Choosing a movie

The students of your school choose a movie for a movie night among three possibilities:

  • Movie A: All for love (a romantic comedy)
  • Movie B: Boulevard police (action movie)
  • Movie C: Creepy night (horror movie).
The students vote by ordering the movies in their order of preference (first choice, second choice, third choice). For example, they write $B>C>A$ to mean that $B$ is the first choice, $C$ the second choice, and $A$ the third choice. Suppose that the result of the students' movie ranking is as follows:

A>B>C 38%
A>C>B 2%
B>C>A 18%
B>A>C 7%
C>A>B 3%
C>B>A 32%
In your opinion, which movie should be selected?
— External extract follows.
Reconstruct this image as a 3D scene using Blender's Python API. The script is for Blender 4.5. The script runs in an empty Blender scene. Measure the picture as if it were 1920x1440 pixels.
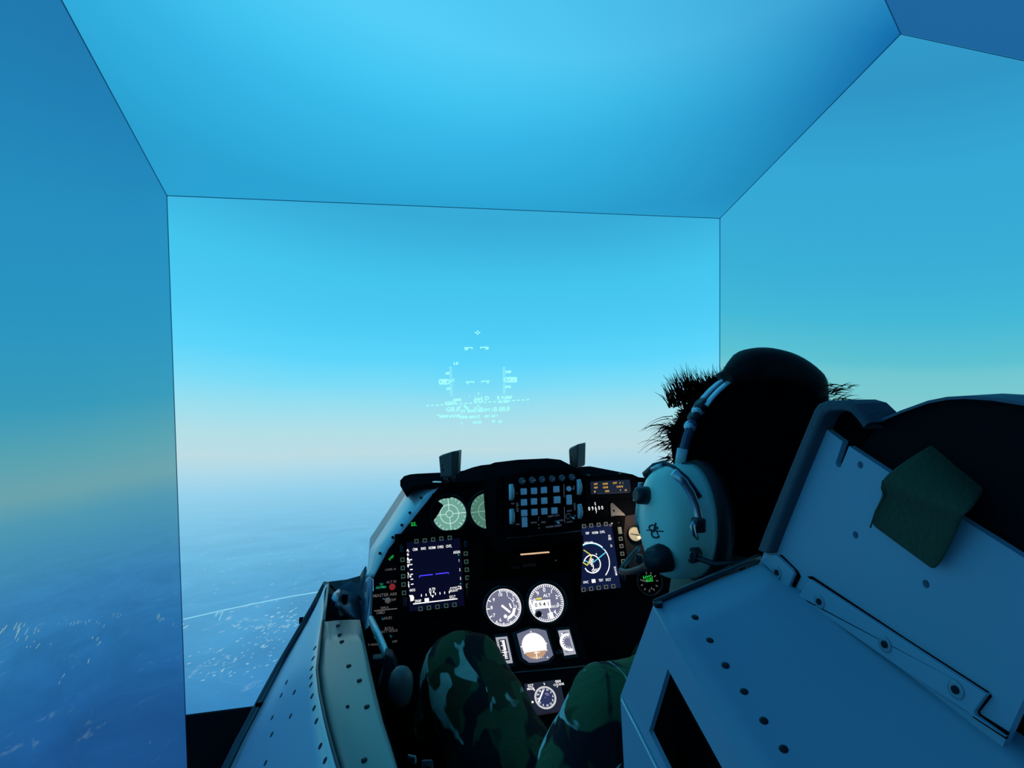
import bpy, bmesh, math, random
from mathutils import Vector, Matrix
from mathutils.geometry import tessellate_polygon
random.seed(7)
SC = bpy.context.scene
COL = SC.collection
R_ = math.radians

# ------------------------------------------------------------------ camera, world, exposure
CZ = 1.55                                     # lens height above the floor
FPX = 1180.0
CR = Vector((0.97407696, -0.22584782, -0.01291657))
CU = Vector((0.02217648, 0.03851174, 0.99901204))
CF = Vector((0.22512725, 0.97340105, -0.04252191))
cam_data = bpy.data.cameras.new('camera')
cam_data.sensor_width = 36.0
cam_data.lens = FPX / 1920 * 36.0
cam_data.clip_start = 0.02
cam = bpy.data.objects.new('camera', cam_data)
COL.objects.link(cam)
cam.matrix_world = Matrix(((CR.x, CU.x, -CF.x, 0), (CR.y, CU.y, -CF.y, 0), (CR.z, CU.z, -CF.z, CZ), (0, 0, 0, 1)))
SC.camera = cam
world = bpy.data.worlds.new('dark_room')
world.use_nodes = True
world.node_tree.nodes['Background'].inputs['Color'].default_value = (0.05, 0.25, 0.5, 1)
world.node_tree.nodes['Background'].inputs['Strength'].default_value = 0.01
SC.world = world
SC.view_settings.view_transform = 'Standard'
SC.view_settings.look = 'None'
SC.view_settings.exposure = 0.0
SC.view_settings.gamma = 1.0
SC.view_settings.use_curve_mapping = False

# ------------------------------------------------------------------ helpers
def ray(px, py):
    return CF + CR * ((px - 960) / FPX) + CU * ((720 - py) / FPX)
CAMP = Vector((0, 0, CZ))
def P(px, py, X=None, Y=None, Z=None, t=None):
    """world point seen at a pixel of the photograph, on the plane x=X, y=Y or height z=Z (relative to the lens)"""
    d = ray(px, py)
    if X is not None: t = X / d.x
    elif Y is not None: t = Y / d.y
    elif Z is not None: t = Z / d.z
    return CAMP + d * t
def W(x, y, z):
    return Vector((x, y, z + CZ))

def lin(c):
    c = c / 255.0
    return c / 12.92 if c <= 0.04045 else ((c + 0.055) / 1.055) ** 2.4
def RGB(r, g, b):
    return (lin(r), lin(g), lin(b), 1.0)

def new_mat(name):
    m = bpy.data.materials.new(name)
    m.use_nodes = True
    nt = m.node_tree
    return m, nt, nt.nodes['Principled BSDF']

def mat(name, col, rough=0.5, metal=0.0, emit=None, estr=0.0, noise=0.12, scale=30.0, bump=0.0, spec=0.5, coat=0.0):
    """procedural principled material: noise varies the colour and roughness a little"""
    m, nt, b = new_mat(name)
    N = nt.nodes; L = nt.links
    tc = N.new('ShaderNodeTexCoord')
    nz = N.new('ShaderNodeTexNoise'); nz.inputs['Scale'].default_value = scale; nz.inputs['Detail'].default_value = 4
    L.new(tc.outputs['Object'], nz.inputs['Vector'])
    mx = N.new('ShaderNodeMix'); mx.data_type = 'RGBA'
    mx.inputs[6].default_value = (*[c * (1 - noise) for c in col[:3]], 1)
    mx.inputs[7].default_value = (*[min(1, c * (1 + noise)) for c in col[:3]], 1)
    L.new(nz.outputs['Fac'], mx.inputs[0])
    L.new(mx.outputs[2], b.inputs['Base Color'])
    mr = N.new('ShaderNodeMapRange')
    mr.inputs['To Min'].default_value = max(0.02, rough - 0.06); mr.inputs['To Max'].default_value = min(1, rough + 0.06)
    L.new(nz.outputs['Fac'], mr.inputs['Value']); L.new(mr.outputs['Result'], b.inputs['Roughness'])
    b.inputs['Metallic'].default_value = metal
    b.inputs['Specular IOR Level'].default_value = spec
    b.inputs['Coat Weight'].default_value = coat
    if emit:
        b.inputs['Emission Color'].default_value = emit
        b.inputs['Emission Strength'].default_value = estr
    if bump:
        bp = N.new('ShaderNodeBump'); bp.inputs['Strength'].default_value = bump; bp.inputs['Distance'].default_value = 0.002
        L.new(nz.outputs['Fac'], bp.inputs['Height']); L.new(bp.outputs['Normal'], b.inputs['Normal'])
    return m

def glow(name, r, g, b, s=1.0):
    return mat(name, (0.02, 0.02, 0.02), 0.6, emit=RGB(r, g, b), estr=s, noise=0.05)

class MB:
    """collects vertices and faces and links them as ONE mesh object"""
    def __init__(self): self.v = []; self.f = []; self.sm = []
    def add(self, vs, fs, smooth=False):
        o = len(self.v)
        self.v += [Vector(p) for p in vs]
        for f in fs:
            self.f.append(tuple(i + o for i in f)); self.sm.append(smooth)
        return self
    def box(self, c, s, ax=None):
        c = Vector(c); X, Y, Z = ax if ax else (Vector((1, 0, 0)), Vector((0, 1, 0)), Vector((0, 0, 1)))
        vs = [c + X * (s[0] / 2 * i) + Y * (s[1] / 2 * j) + Z * (s[2] / 2 * k) for k in (-1, 1) for j in (-1, 1) for i in (-1, 1)]
        return self.add(vs, [(0, 2, 3, 1), (4, 5, 7, 6), (0, 1, 5, 4), (2, 6, 7, 3), (0, 4, 6, 2), (1, 3, 7, 5)])
    def prism(self, poly, vec, holes=()):
        """polygon (planar, 3-D points) extruded along vec; holes go right through"""
        loops = [[Vector(p) for p in poly]] + [[Vector(p) for p in h] for h in holes]
        flat = [p for l in loops for p in l]; n = len(flat); vec = Vector(vec)
        tris = tessellate_polygon(loops)
        fs = [tuple(t) for t in tris] + [tuple(i + n for i in reversed(t)) for t in tris]
        o = 0
        for l in loops:
            k = len(l)
            for i in range(k):
                a, b_ = o + i, o + (i + 1) % k
                fs.append((a, b_, b_ + n, a + n))
            o += k
        return self.add(flat + [p + vec for p in flat], fs)
    def poly(self, pts):
        pts = [Vector(p) for p in pts]
        return self.add(pts, [tuple(t) for t in tessellate_polygon([pts])])
    def grid(self, rows, smooth=True, closed=False):
        n = len(rows[0]); vs = [p for r in rows for p in r]; fs = []
        for i in range(len(rows) - 1):
            for j in range(n if closed else n - 1):
                k = (j + 1) % n
                fs.append((i * n + j, i * n + k, (i + 1) * n + k, (i + 1) * n + j))
        return self.add(vs, fs, smooth)
    def tube(self, pts, rad, seg=10, caps=True, flat=1.0, up=None):
        pts = [Vector(p) for p in pts]
        rads = rad if isinstance(rad, (list, tuple)) else [rad] * len(pts)
        rows = []; last = None
        for i, p in enumerate(pts):
            d = (pts[min(i + 1, len(pts) - 1)] - pts[max(i - 1, 0)]).normalized()
            if last is None:
                a = Vector(up) if up is not None else (Vector((0, 0, 1)) if abs(d.z) < 0.9 else Vector((1, 0, 0)))
            else: a = last
            x = (a - d * a.dot(d)).normalized(); last = x; y = d.cross(x)
            rows.append([p + (x * math.cos(2 * math.pi * k / seg) + y * (math.sin(2 * math.pi * k / seg) * flat)) * rads[i] for k in range(seg)])
        o = len(self.v)
        self.grid(rows, True, True)
        if caps:
            self.f.append(tuple(o + k for k in range(seg))); self.sm.append(False)
            e = o + (len(rows) - 1) * seg
            self.f.append(tuple(e + k for k in reversed(range(seg)))); self.sm.append(False)
        return self
    def lathe(self, c, ax, prof, seg=24, up=None, sx=1.0, cap=True):
        """profile [(radius, height)] turned about ax at c"""
        c = Vector(c); ax = Vector(ax).normalized()
        a = Vector(up) if up is not None else (Vector((0, 0, 1)) if abs(ax.z) < 0.9 else Vector((1, 0, 0)))
        x = (a - ax * a.dot(ax)).normalized(); y = ax.cross(x)
        rows = [[c + ax * h + (x * math.cos(2 * math.pi * k / seg) + y * (math.sin(2 * math.pi * k / seg) * sx)) * r for k in range(seg)] for r, h in prof]
        o = len(self.v); self.grid(rows, True, True)
        if cap:
            self.f.append(tuple(o + k for k in range(seg))); self.sm.append(False)
            e = o + (len(rows) - 1) * seg
            self.f.append(tuple(e + k for k in reversed(range(seg)))); self.sm.append(False)
        return self
    def build(self, name, m, parent=None, bevel=0, seg=2, sharp=35, mats=None):
        me = bpy.data.meshes.new(name)
        org = parent.matrix_world.translation.copy() if parent else Vector((0, 0, 0))
        if parent is None and self.v:
            lo = Vector([min(p[i] for p in self.v) for i in range(3)]); hi = Vector([max(p[i] for p in self.v) for i in range(3)])
            org = (lo + hi) / 2; org.z = lo.z
        me.from_pydata([tuple(p - org) for p in self.v], [], self.f)
        me.polygons.foreach_set('use_smooth', self.sm)
        bm = bmesh.new(); bm.from_mesh(me); bmesh.ops.recalc_face_normals(bm, faces=bm.faces[:]); bm.to_mesh(me); bm.free()
        o = bpy.data.objects.new(name, me); COL.objects.link(o)
        if parent: o.parent = parent
        else: o.location = org
        me.materials.append(m)
        if bevel:
            b = o.modifiers.new('bevel', 'BEVEL'); b.width = bevel; b.segments = seg; b.limit_method = 'ANGLE'; b.angle_limit = R_(40)
            b.harden_normals = False
        BUILT[o.name] = org
        return o
BUILT = {}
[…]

A different example: Replace B by a movie that is very similar to A (say, B is the movie Best friends in love). In this case, the fans of romantic comedies split their votes between A and B. That could make Movie C (the horror movie) win.
  • Imagine 64 % of students love A or B and dislike horror movie C.
  • If those 64 % divide their votes evenly (32 % for A, 32 % for B), while 36 % vote for C, then C becomes the most common first choice.
This example shows that similar choices can split supporters’ votes and allow a different choice to win. It’s something to keep in mind when voting or designing a fair election.